# [Brief]
In your copy, include every line of the listing below exactly but none of the pictures.

# [Provided material]
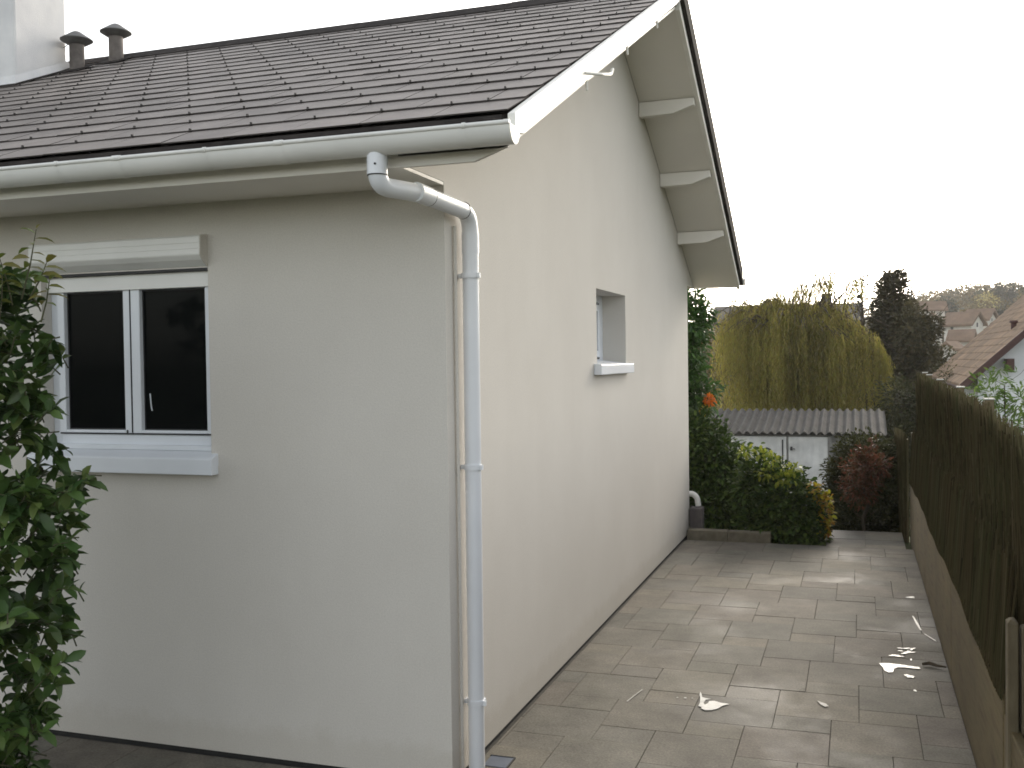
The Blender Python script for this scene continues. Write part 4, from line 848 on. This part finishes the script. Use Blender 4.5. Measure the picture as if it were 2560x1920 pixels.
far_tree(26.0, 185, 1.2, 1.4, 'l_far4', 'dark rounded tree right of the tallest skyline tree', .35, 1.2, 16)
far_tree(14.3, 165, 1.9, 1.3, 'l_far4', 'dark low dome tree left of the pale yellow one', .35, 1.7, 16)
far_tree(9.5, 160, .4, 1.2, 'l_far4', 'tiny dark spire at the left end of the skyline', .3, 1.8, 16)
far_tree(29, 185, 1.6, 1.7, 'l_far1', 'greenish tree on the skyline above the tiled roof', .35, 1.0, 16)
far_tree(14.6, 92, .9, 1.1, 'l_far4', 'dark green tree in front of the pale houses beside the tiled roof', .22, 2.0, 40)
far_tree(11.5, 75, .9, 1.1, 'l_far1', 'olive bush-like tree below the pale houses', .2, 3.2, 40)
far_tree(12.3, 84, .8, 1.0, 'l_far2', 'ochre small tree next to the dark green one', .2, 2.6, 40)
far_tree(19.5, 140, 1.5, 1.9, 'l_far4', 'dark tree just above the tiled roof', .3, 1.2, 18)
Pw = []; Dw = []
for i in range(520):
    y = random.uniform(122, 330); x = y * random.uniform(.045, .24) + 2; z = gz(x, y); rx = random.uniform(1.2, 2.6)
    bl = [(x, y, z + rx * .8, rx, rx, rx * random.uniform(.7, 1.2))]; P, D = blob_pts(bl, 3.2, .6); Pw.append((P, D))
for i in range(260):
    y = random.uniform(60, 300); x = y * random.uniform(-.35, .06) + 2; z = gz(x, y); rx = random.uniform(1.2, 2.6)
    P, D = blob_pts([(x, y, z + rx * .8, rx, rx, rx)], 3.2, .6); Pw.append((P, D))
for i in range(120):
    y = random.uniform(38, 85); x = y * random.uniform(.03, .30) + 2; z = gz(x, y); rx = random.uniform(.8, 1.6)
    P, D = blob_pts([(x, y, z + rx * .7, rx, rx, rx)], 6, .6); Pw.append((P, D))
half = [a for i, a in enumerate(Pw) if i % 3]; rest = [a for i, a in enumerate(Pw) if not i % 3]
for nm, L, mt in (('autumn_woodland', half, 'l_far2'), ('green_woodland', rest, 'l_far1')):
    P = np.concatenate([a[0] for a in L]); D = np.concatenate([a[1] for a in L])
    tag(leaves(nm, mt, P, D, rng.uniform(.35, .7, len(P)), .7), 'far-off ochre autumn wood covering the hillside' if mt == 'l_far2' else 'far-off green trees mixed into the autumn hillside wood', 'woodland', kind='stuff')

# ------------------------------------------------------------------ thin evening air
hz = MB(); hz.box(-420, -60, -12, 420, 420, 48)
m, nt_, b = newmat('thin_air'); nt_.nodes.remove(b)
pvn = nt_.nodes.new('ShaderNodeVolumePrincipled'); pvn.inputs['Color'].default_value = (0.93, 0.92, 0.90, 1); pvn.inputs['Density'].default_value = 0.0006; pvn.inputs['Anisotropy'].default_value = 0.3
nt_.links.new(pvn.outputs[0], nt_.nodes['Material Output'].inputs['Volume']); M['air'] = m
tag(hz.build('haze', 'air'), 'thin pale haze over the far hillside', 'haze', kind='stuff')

# [Task answer]
The Blender Python script for this scene continues. Write part 4, from line 848 on. This part finishes the script. Use Blender 4.5. Measure the picture as if it were 2560x1920 pixels.
far_tree(26.0, 185, 1.2, 1.4, 'l_far4', 'dark rounded tree right of the tallest skyline tree', .35, 1.2, 16)
far_tree(14.3, 165, 1.9, 1.3, 'l_far4', 'dark low dome tree left of the pale yellow one', .35, 1.7, 16)
far_tree(9.5, 160, .4, 1.2, 'l_far4', 'tiny dark spire at the left end of the skyline', .3, 1.8, 16)
far_tree(29, 185, 1.6, 1.7, 'l_far1', 'greenish tree on the skyline above the tiled roof', .35, 1.0, 16)
far_tree(14.6, 92, .9, 1.1, 'l_far4', 'dark green tree in front of the pale houses beside the tiled roof', .22, 2.0, 40)
far_tree(11.5, 75, .9, 1.1, 'l_far1', 'olive bush-like tree below the pale houses', .2, 3.2, 40)
far_tree(12.3, 84, .8, 1.0, 'l_far2', 'ochre small tree next to the dark green one', .2, 2.6, 40)
far_tree(19.5, 140, 1.5, 1.9, 'l_far4', 'dark tree just above the tiled roof', .3, 1.2, 18)
Pw = []; Dw = []
for i in range(520):
    y = random.uniform(122, 330); x = y * random.uniform(.045, .24) + 2; z = gz(x, y); rx = random.uniform(1.2, 2.6)
    bl = [(x, y, z + rx * .8, rx, rx, rx * random.uniform(.7, 1.2))]; P, D = blob_pts(bl, 3.2, .6); Pw.append((P, D))
for i in range(260):
    y = random.uniform(60, 300); x = y * random.uniform(-.35, .06) + 2; z = gz(x, y); rx = random.uniform(1.2, 2.6)
    P, D = blob_pts([(x, y, z + rx * .8, rx, rx, rx)], 3.2, .6); Pw.append((P, D))
for i in range(120):
    y = random.uniform(38, 85); x = y * random.uniform(.03, .30) + 2; z = gz(x, y); rx = random.uniform(.8, 1.6)
    P, D = blob_pts([(x, y, z + rx * .7, rx, rx, rx)], 6, .6); Pw.append((P, D))
half = [a for i, a in enumerate(Pw) if i % 3]; rest = [a for i, a in enumerate(Pw) if not i % 3]
for nm, L, mt in (('autumn_woodland', half, 'l_far2'), ('green_woodland', rest, 'l_far1')):
    P = np.concatenate([a[0] for a in L]); D = np.concatenate([a[1] for a in L])
    tag(leaves(nm, mt, P, D, rng.uniform(.35, .7, len(P)), .7), 'far-off ochre autumn wood covering the hillside' if mt == 'l_far2' else 'far-off green trees mixed into the autumn hillside wood', 'woodland', kind='stuff')

# ------------------------------------------------------------------ thin evening air
hz = MB(); hz.box(-420, -60, -12, 420, 420, 48)
m, nt_, b = newmat('thin_air'); nt_.nodes.remove(b)
pvn = nt_.nodes.new('ShaderNodeVolumePrincipled'); pvn.inputs['Color'].default_value = (0.93, 0.92, 0.90, 1); pvn.inputs['Density'].default_value = 0.0006; pvn.inputs['Anisotropy'].default_value = 0.3
nt_.links.new(pvn.outputs[0], nt_.nodes['Material Output'].inputs['Volume']); M['air'] = m
tag(hz.build('haze', 'air'), 'thin pale haze over the far hillside', 'haze', kind='stuff')